◆ TASK TO CARRY OUT: Examine the entries and show every line in which the word "objects" is found.

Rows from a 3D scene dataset

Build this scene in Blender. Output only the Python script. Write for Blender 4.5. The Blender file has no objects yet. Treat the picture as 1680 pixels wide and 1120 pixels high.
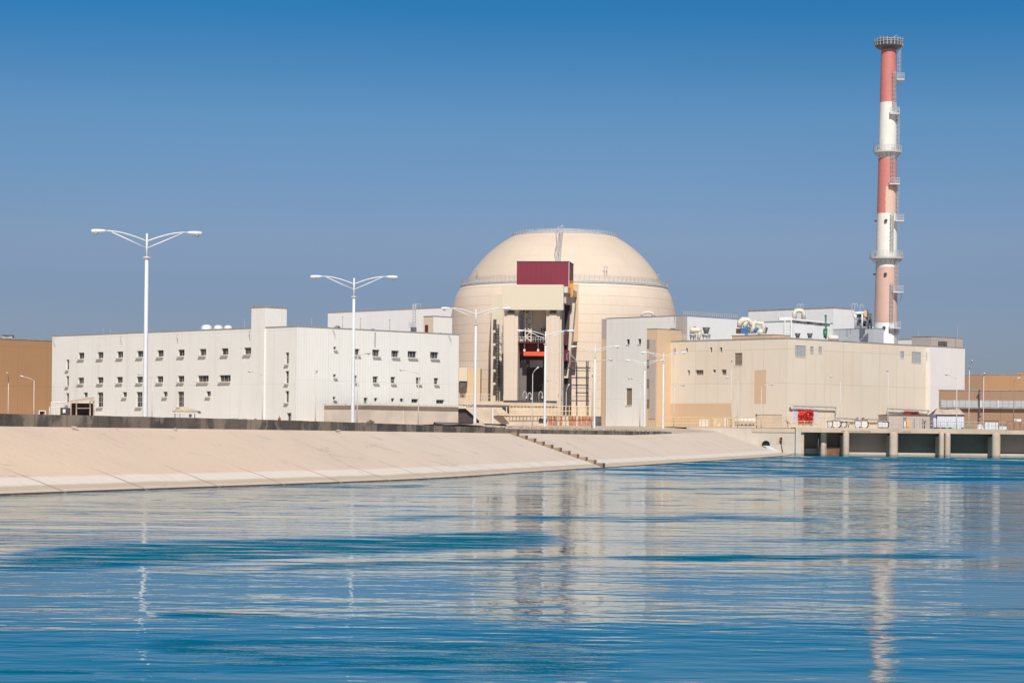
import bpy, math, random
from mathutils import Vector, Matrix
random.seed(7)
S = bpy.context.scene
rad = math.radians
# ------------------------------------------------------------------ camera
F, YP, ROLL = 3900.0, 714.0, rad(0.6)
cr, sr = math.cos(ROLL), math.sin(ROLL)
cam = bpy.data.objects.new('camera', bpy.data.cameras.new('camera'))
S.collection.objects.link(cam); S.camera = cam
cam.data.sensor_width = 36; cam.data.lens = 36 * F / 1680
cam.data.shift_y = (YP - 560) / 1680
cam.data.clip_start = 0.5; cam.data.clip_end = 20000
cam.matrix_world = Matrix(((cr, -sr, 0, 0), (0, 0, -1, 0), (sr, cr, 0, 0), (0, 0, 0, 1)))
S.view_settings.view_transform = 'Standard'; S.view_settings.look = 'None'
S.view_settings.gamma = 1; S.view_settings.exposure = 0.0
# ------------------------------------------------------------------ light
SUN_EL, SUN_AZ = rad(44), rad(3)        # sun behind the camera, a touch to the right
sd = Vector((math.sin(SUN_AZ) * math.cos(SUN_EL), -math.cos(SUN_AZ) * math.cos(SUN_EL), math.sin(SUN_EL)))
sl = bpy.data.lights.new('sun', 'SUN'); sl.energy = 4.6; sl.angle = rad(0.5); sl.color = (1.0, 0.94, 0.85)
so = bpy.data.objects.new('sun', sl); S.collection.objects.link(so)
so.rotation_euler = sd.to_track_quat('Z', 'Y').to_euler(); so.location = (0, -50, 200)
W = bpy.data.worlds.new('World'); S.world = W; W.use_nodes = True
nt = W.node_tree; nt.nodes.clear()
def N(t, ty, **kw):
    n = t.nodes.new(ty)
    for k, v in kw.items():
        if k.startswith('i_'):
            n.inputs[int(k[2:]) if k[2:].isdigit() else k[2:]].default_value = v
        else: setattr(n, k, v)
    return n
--
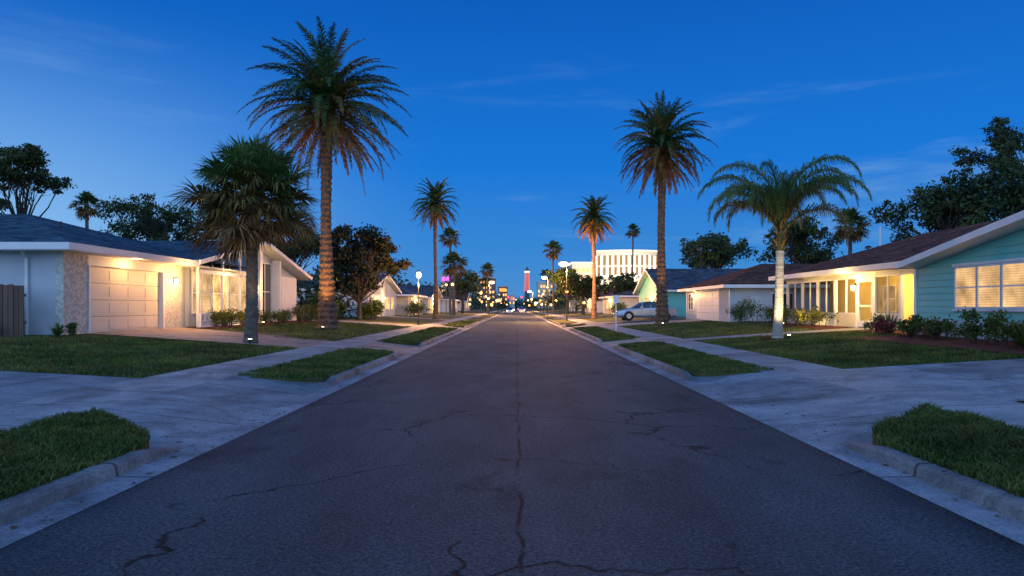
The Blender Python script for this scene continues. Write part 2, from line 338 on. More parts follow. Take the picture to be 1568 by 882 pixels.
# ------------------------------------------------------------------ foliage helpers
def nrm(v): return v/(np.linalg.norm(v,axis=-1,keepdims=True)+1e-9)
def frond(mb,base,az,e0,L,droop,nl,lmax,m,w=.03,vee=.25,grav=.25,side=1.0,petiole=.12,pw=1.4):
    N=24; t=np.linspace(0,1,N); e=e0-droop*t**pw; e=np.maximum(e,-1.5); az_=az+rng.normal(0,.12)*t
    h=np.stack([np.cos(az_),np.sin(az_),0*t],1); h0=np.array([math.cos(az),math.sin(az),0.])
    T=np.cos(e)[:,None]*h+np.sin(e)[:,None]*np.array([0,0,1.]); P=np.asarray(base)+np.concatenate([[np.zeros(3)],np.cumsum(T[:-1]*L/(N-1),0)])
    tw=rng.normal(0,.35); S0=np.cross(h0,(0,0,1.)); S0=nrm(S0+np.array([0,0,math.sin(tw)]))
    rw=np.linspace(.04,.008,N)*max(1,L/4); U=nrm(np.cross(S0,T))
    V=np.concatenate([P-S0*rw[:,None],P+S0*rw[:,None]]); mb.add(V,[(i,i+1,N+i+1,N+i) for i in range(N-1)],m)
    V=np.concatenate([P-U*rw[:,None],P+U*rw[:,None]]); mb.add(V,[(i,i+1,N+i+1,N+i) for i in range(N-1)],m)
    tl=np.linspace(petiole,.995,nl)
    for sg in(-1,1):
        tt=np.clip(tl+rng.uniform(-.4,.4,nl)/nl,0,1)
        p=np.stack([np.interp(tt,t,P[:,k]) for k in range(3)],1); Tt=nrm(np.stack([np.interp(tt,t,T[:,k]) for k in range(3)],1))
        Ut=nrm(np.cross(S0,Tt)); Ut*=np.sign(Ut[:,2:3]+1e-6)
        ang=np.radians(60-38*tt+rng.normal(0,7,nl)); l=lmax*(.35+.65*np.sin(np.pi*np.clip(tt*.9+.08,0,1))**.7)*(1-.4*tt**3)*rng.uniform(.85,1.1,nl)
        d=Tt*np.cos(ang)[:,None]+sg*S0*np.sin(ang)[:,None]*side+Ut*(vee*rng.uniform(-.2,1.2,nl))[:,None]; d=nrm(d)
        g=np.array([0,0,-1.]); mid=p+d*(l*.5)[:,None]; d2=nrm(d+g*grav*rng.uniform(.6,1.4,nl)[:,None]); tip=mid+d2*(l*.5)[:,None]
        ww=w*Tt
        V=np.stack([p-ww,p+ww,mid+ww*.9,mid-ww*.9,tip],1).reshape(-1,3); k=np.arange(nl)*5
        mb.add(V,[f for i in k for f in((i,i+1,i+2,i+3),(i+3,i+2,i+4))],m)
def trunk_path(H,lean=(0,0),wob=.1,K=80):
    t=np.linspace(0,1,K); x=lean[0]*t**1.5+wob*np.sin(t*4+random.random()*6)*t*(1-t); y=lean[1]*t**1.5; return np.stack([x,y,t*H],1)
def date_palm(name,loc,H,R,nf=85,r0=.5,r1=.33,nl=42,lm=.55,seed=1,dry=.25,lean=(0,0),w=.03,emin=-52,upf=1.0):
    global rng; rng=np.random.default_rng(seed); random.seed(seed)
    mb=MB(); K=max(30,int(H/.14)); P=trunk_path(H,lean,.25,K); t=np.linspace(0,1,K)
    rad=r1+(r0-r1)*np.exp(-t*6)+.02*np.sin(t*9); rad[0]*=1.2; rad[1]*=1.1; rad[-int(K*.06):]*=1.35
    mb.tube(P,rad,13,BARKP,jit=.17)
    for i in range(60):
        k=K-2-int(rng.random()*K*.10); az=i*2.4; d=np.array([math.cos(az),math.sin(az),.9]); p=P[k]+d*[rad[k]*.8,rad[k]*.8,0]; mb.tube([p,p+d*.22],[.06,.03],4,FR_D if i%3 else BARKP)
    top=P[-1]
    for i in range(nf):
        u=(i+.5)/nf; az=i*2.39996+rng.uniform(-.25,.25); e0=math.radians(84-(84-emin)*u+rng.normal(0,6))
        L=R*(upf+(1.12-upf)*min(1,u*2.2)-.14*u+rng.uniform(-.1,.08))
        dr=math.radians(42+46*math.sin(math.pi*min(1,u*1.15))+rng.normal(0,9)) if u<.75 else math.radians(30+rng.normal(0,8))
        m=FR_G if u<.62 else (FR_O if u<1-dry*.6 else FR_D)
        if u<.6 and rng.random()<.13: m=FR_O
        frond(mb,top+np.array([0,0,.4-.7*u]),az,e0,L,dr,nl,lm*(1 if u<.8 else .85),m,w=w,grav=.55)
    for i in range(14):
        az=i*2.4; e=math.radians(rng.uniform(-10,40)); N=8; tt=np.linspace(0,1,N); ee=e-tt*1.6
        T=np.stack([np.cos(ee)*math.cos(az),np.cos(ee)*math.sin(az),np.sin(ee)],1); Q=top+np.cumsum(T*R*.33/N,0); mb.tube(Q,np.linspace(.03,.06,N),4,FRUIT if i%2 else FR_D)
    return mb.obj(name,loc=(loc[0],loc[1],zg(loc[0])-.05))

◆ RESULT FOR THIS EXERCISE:
Build this scene in Blender. Output only the Python script. Write for Blender 4.5. The Blender file has no objects yet. Treat the picture as 1680 pixels wide and 1120 pixels high.
cam = bpy.data.objects.new('camera', bpy.data.cameras.new('camera'))
S.collection.objects.link(cam); S.camera = cam
so = bpy.data.objects.new('sun', sl); S.collection.objects.link(so)